INDUSTRY Secretary Patricia Hewitt will today warn the North's call centre workers to improve their skills or risk losing their jobs to India and the Philippines.

A long-awaited report on the so-called offshoring of jobs will warn that British staff lack vital "soft skills" in areas including communication and customer service.

She will report that call centres have a bright future in the UK and will employ one million people in three years' time.

The North-East is the call centre capital of the UK, with one in every 23 workers - a total of 47,466 people - employed answering phones, in management or support jobs.

But last year, Lloyds TSB rocked the region when it announced it was cutting 980 jobs by moving its Tyneside call centre work to India.

National Rail Enquiries also said jobs were to go at its centre on Tyneside, and Norwich Union, which employs 4,000 people in the North, has plans to export jobs to Asia.

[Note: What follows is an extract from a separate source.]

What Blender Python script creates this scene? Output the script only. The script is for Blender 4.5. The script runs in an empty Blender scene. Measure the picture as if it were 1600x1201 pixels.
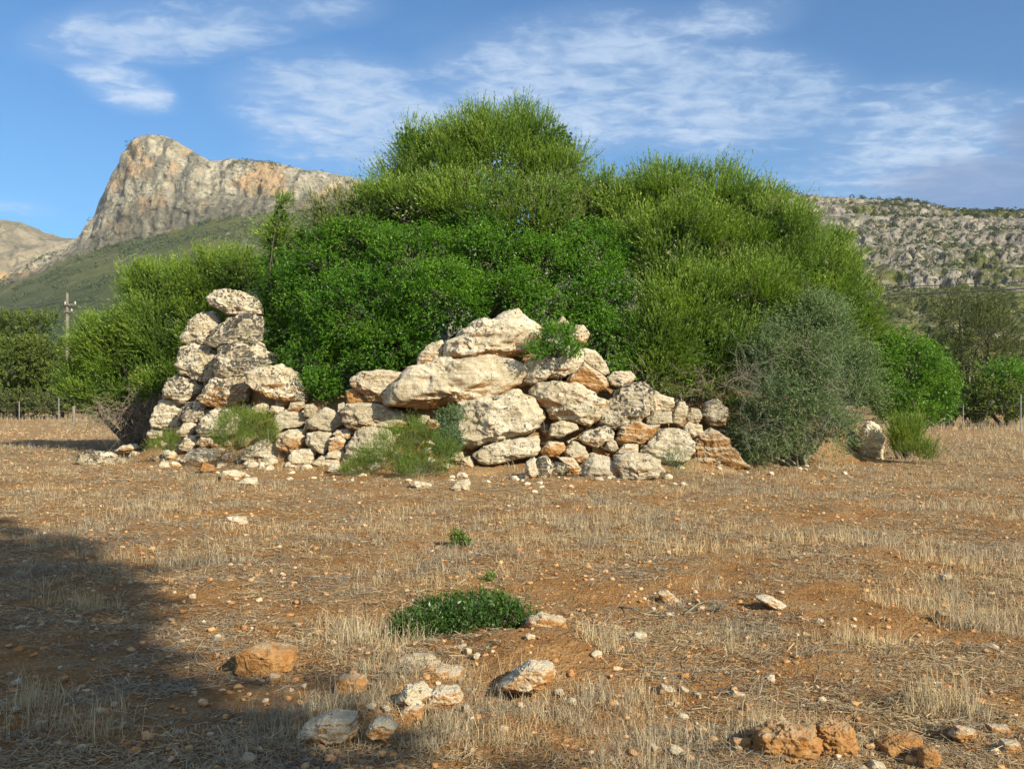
import bpy, bmesh, math, random
import numpy as np
from mathutils import Vector

# ------------------------------------------------------------------ camera, sky, sun, exposure
SC = bpy.context.scene
COL = SC.collection
F = 1500.0            # focal length in photo pixels (photo is 1600 x 1201)
HOR = 615.0           # row of the horizon
EYE = 1.6
cam_d = bpy.data.cameras.new("camera")
cam = bpy.data.objects.new("camera", cam_d); COL.objects.link(cam)
cam.location = (0, 0, EYE); cam.rotation_euler = (math.radians(90), 0, 0)
cam_d.sensor_width = 36; cam_d.lens = 36*F/1600; cam_d.shift_y = (HOR-600.5)/1600
cam_d.clip_start = 0.1; cam_d.clip_end = 20000
SC.camera = cam
SC.view_settings.view_transform = 'Standard'; SC.view_settings.look = 'None'
SC.view_settings.exposure = 0.86; SC.view_settings.gamma = 1.0
SUN_AZ = math.radians(136)     # clockwise from +Y (the viewing direction)
SUN_EL = math.radians(30)
SUNV = Vector((math.sin(SUN_AZ)*math.cos(SUN_EL), math.cos(SUN_AZ)*math.cos(SUN_EL), math.sin(SUN_EL)))
sun_d = bpy.data.lights.new("sun", 'SUN'); sun_d.energy = 4.6; sun_d.angle = math.radians(0.5)
sun_d.color = (1.0, 0.885, 0.69)
sun = bpy.data.objects.new("sun", sun_d); COL.objects.link(sun)
sun.rotation_euler = SUNV.to_track_quat('Z', 'Y').to_euler(); sun.location = (30, -20, 30)

class NT:
    """small helper for writing node trees"""
    def __init__(s, tree): s.t = tree; tree.nodes.clear()
    def n(s, kind, **kw):
        nd = s.t.nodes.new(kind)
        for k, v in kw.items():
            if k[0] == '_': continue
            setattr(nd, k, v)
        return nd
    def link(s, a, b): s.t.links.new(a, b)
    def put(s, sock, v):
        if isinstance(v, bpy.types.NodeSocket): s.link(v, sock)
        elif v is not None:
            if isinstance(v, (tuple, list)) and len(v) == 3 and sock.type == 'RGBA': v = (*v, 1)
            sock.default_value = v
    def math(s, op, a, b=None, c=None, clamp=False):
        nd = s.n('ShaderNodeMath', operation=op, use_clamp=clamp)
        s.put(nd.inputs[0], a)
        if b is not None: s.put(nd.inputs[1], b)
        if c is not None: s.put(nd.inputs[2], c)
        return nd.outputs[0]
    def vmath(s, op, a, b=None):
        nd = s.n('ShaderNodeVectorMath', operation=op)
        s.put(nd.inputs[0], a)
        if b is not None: s.put(nd.inputs[1], b)
        return nd.outputs[0]
    def mix(s, f, a, b, mode='MIX'):
        nd = s.n('ShaderNodeMix', data_type='RGBA', blend_type=mode, clamp_factor=True)
        s.put(nd.inputs[0], f); s.put(nd.inputs[6], a); s.put(nd.inputs[7], b)
        return nd.outputs[2]
    def noise(s, vec, scale, detail=4, rough=0.55, dist=0.0, out=0):
        nd = s.n('ShaderNodeTexNoise')
        s.put(nd.inputs['Vector'], vec); nd.inputs['Scale'].default_value = scale
        nd.inputs['Detail'].default_value = detail; nd.inputs['Roughness'].default_value = rough
        nd.inputs['Distortion'].default_value = dist
        return nd.outputs[out]
    def voro(s, vec, scale, feature='F1', out='Distance', rnd=1.0):
        nd = s.n('ShaderNodeTexVoronoi', feature=feature)
        s.put(nd.inputs['Vector'], vec); nd.inputs['Scale'].default_value = scale
        nd.inputs['Randomness'].default_value = rnd
        return nd.outputs[out]
    def ss(s, v, lo, hi, a=0.0, b=1.0):
        nd = s.n('ShaderNodeMapRange', interpolation_type='SMOOTHSTEP')
        s.put(nd.inputs[0], v)
        for i, x in ((1, lo), (2, hi), (3, a), (4, b)): s.put(nd.inputs[i], x)
        return nd.outputs[0]
    def scale(s, vec, x, y, z):
        return s.vmath('MULTIPLY', vec, (x, y, z))
    def sep(s, vec):
        nd = s.n('ShaderNodeSeparateXYZ'); s.put(nd.inputs[0], vec); return nd.outputs
    def comb(s, x, y, z):
        nd = s.n('ShaderNodeCombineXYZ')
        s.put(nd.inputs[0], x); s.put(nd.inputs[1], y); s.put(nd.inputs[2], z)
        return nd.outputs[0]
    def bump(s, h, strength, dist, normal=None):
        nd = s.n('ShaderNodeBump'); s.put(nd.inputs['Height'], h)
        nd.inputs['Strength'].default_value = strength; nd.inputs['Distance'].default_value = dist
        if normal is not None: s.put(nd.inputs['Normal'], normal)
        return nd.outputs[0]

world = bpy.data.worlds.new("World"); SC.world = world; world.use_nodes = True
w = NT(world.node_tree)
skyn = w.n('ShaderNodeTexSky', sky_type='NISHITA')
skyn.sun_disc = False; skyn.sun_elevation = SUN_EL; skyn.sun_rotation = SUN_AZ
skyn.air_density = 1.0; skyn.dust_density = 0.35; skyn.ozone_density = 1.6; skyn.altitude = 60
tc = w.n('ShaderNodeTexCoord')
d = tc.outputs['Generated']
dx, dy, dz = w.sep(d)
dzc = w.math('MAXIMUM', dz, 0.02)
# direction as seen over the field: a = tan of the bearing, e = tan of the height (positions in the sky dome)
dyc = w.math('MAXIMUM', dy, 0.05)
a_ = w.math('DIVIDE', dx, dyc); e_ = w.math('DIVIDE', dz, dyc)
# cloud-layer coordinates (a flat sheet high above)
sh = w.comb(w.math('DIVIDE', dx, w.math('ADD', dzc, 0.12)), w.math('DIVIDE', dy, w.math('ADD', dzc, 0.12)), 0.0)
wisp = w.noise(w.scale(sh, 1.0, 1.35, 1), 4.2, 9, 0.62, 0.35)
rip = w.noise(w.scale(sh, 2.6, 3.3, 1), 4.6, 7, 0.62, 0.45)
big = w.noise(sh, 1.1, 3, 0.5)
def blob(ca, ce, ra, re, rot=0.0):
    x = w.math('SUBTRACT', a_, ca); y = w.math('SUBTRACT', e_, ce)
    c, s_ = math.cos(rot), math.sin(rot)
    u = w.math('DIVIDE', w.math('ADD', w.math('MULTIPLY', x, c), w.math('MULTIPLY', y, s_)), ra)
    v = w.math('DIVIDE', w.math('SUBTRACT', w.math('MULTIPLY', y, c), w.math('MULTIPLY', x, s_)), re)
    r = w.math('ADD', w.math('MULTIPLY', u, u), w.math('MULTIPLY', v, v))
    return w.math('SUBTRACT', 1.0, r, clamp=True)
def pb(px, py, rx, ry, rot=0): return blob((px-800)/F, (HOR-py)/F, rx/F, ry/F, math.radians(rot))
dens = None
for args, k in (((900, 125, 420, 150, 8), 1.25), ((560, 170, 280, 130, -12), 1.2), ((1130, 150, 330, 140, -8), 1.15), ((1090, 50, 240, 70, 12), 1.0), ((640, 210, 240, 110, 0), 1.1),
                ((300, 40, 340, 80, 5), 1.05), ((190, 130, 120, 50, -22), 1.0), ((470, 15, 180, 60, 0), .9), ((1400, 225, 420, 130, 0), .95),
                ((520, 235, 190, 60, 0), .75), ((30, 325, 90, 18, -6), .6), ((700, 60, 330, 60, 5), .45), ((60, 60, 120, 50, 0), .3)):
    b = w.math('MULTIPLY', pb(*args), k)
    dens = b if dens is None else w.math('MAXIMUM', dens, b)
dens = w.math('ADD', dens, w.math('MULTIPLY', w.math('SUBTRACT', big, 0.5), 0.9), clamp=True)
big2 = w.noise(w.scale(sh, 1.0, 1.6, 1), 2.4, 5, 0.6, 0.4)
dens = w.math('MULTIPLY', dens, w.ss(big2, 0.28, 0.55, 0.7, 1.0))
tex = w.math('ADD', w.math('MULTIPLY', wisp, 0.42), w.math('MULTIPLY', rip, 0.58))
tex = w.ss(tex, w.math('SUBTRACT', 0.67, w.math('MULTIPLY', dens, 0.35)), w.math('SUBTRACT', 0.90, w.math('MULTIPLY', dens, 0.26)))
veil = w.math('MULTIPLY', w.ss(dens, 0.1, 1.0), 0.24)
cov = w.math('MULTIPLY', w.math('ADD', w.math('MULTIPLY', tex, 0.72), veil, clamp=True), w.ss(dens, 0.0, 0.5))
cov = w.math('MULTIPLY', cov, w.ss(dz, 0.0, 0.06))
tint = w.mix(1.0, skyn.outputs[0], (0.25, 0.54, 0.77), 'MULTIPLY')
cl = w.mix(w.ss(big, 0.35, 0.7), (2.5, 3.4, 4.7), (3.8, 4.5, 5.5))
# unseen white cloud added overhead and behind the camera to neutralise ambient light
skc = w.mix(cov, w.mix(w.ss(dy, 0.30, -0.25, 0.0, 0.6), tint, (4.2, 4.6, 5.2)), cl)
# the grey-blue bank of cloud low on the right
bank = w.math('MULTIPLY', w.math('MAXIMUM', pb(1660, 215, 120, 75), pb(1640, 300, 330, 75, 0)), w.ss(big, 0.2, 0.6, 0.6, 1.0))
bank = w.math('MULTIPLY', w.ss(bank, 0.0, 0.7), 0.75)
skc = w.mix(bank, skc, (1.0, 1.6, 3.0))
bg = w.n('ShaderNodeBackground'); w.put(bg.inputs[0], skc); bg.inputs[1].default_value = 0.10
wo = w.n('ShaderNodeOutputWorld'); w.link(bg.outputs[0], wo.inputs[0])

# ------------------------------------------------------------------ numpy helpers
RS = np.random.RandomState(7)
_perm = np.random.RandomState(3).permutation(256); _perm = np.concatenate([_perm, _perm, _perm])
_g = np.random.RandomState(5).normal(size=(256, 3)); _g /= np.linalg.norm(_g, axis=1)[:, None]
def perlin(p):
    p = np.asarray(p, dtype=np.float64)
    i = np.floor(p).astype(np.int64); f = p-i; i &= 255
    u = f*f*f*(f*(f*6-15)+10)
    r = 0
    for a in (0, 1):
        wa = u[:, 0] if a else 1-u[:, 0]
        ia = _perm[i[:, 0]+a]
        for b in (0, 1):
            wb = u[:, 1] if b else 1-u[:, 1]
            ib = _perm[ia+i[:, 1]+b]
            for c in (0, 1):
                wc = u[:, 2] if c else 1-u[:, 2]
                g = _g[_perm[ib+i[:, 2]+c] & 255]
                r = r+wa*wb*wc*(g[:, 0]*(f[:, 0]-a)+g[:, 1]*(f[:, 1]-b)+g[:, 2]*(f[:, 2]-c))
    return r*1.6
def fbm(p, octaves=4, gain=0.5, lac=2.03):
    r = 0; a = 1.0; q = np.asarray(p, dtype=np.float64)+11.3
    for _ in range(octaves):
        r = r+a*perlin(q); a *= gain; q = q*lac+3.7
    return r
def ridged(p, octaves=4, gain=0.5):
    r = 0; a = 1.0; q = np.asarray(p, dtype=np.float64)+5.1
    for _ in range(octaves):
        r = r+a*(1-2*np.abs(perlin(q))); a *= gain; q = q*2.07+1.9
    return r
def xyz(x, y, z=0.0):
    x = np.asarray(x, float); return np.stack([x, np.broadcast_to(y, x.shape).astype(float), np.broadcast_to(z, x.shape).astype(float)], -1)
def sst(v, lo, hi):
    t = np.clip((np.asarray(v, float)-lo)/(hi-lo), 0, 1); return t*t*(3-2*t)
def unit(v): return v/np.maximum(np.linalg.norm(v, axis=-1, keepdims=True), 1e-9)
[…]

A further 50 staff at the Darlington branch of Axa Insurance are to lose their jobs after the company switched work to Bangalore, in India.

In March, mobile phone group Orange became the latest company to send work to India, though it said there was no threat to its sites at Darlington, Peterlee, in County Durham, and North Tyneside.

The average starting salary in a North-East call centre is £14,000, compared to only £1,500 in India, where skills are often higher.

Ms Hewitt announced the independent study last December, amid an outcry from trade unions who claimed more and more jobs were being lost overseas.

The report concludes: "UK call centres should not compete with offshore contact centres on the basis of low costs, but they can by improving quality, demonstrating a viable alternative."